I never saw it but can see my grandparents,
hands careworn, easy with the blood,

the mess, the stench – none of it too crude
to manage, the picture as real to me as

our grandmother, those same summer months,
pressing milkweed to our hands as we walked

through orchards, tugging back the petals
down to the bumpy pod, saying Look:  

These could be fish if we really wanted
them to be.  And we never dreamed
of arguing.

 

How does the process and practice of writing impact you personally? Do you write for an audience? Is there a feeling or maybe even a word that describes what meets you as you write?

Well, I write for myself, primarily, and not for others.  I never once think about an audience or reader when I’m drafting.  I write because I have to do it and feel compelled to do it, and it is satisfying to (finally) do it well.  Publishing is not all that important to me, especially when it comes to poetry (it’s publish or perish in academia, so my motivation to publish there is mainly career-related).  I’d rather make effective art than publish it at all.  I do benefit, of course, from feedback from others – that’s a hugely essential part of the process.   I’ve not yet published any fiction, but do hope to.  My motivation here is to meet the challenge of producing effective writing.  If others read and enjoy it, that’s all the better, but I’m not dependent on a reader – or a reader’s approval – to keep going.  It sounds trite, I know, but it’s the intrinsic reward that pays off the most.
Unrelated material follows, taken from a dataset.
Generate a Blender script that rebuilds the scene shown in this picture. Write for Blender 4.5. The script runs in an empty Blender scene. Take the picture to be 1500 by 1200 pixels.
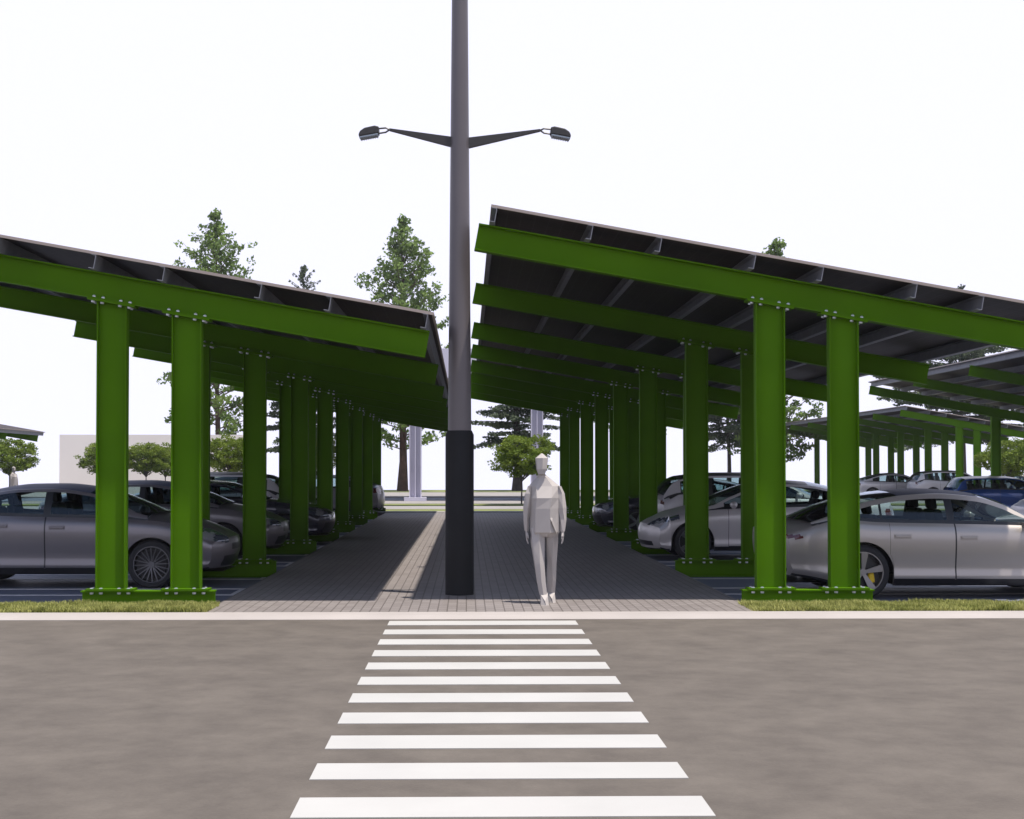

That said, writing – whether it’s poetry, fiction, or nonfiction – is a way to understand your world and to wrestle with the dissonances in your life.  It’s a way to work toward making sense of things that cannot be articulated in any other way.  Writing provides an opportunity to put the rest of life on pause, to step out of the endless, busy stream of life and to reflect and ruminate on the larger picture, on the important things.  It’s a way to record and also think through the various phases and stages of life, which I’m grateful for.  Making art is one of the most spiritual things you can do, at least this has been true for me.  It forces you to be honest, but also connects you to something bigger than yourself.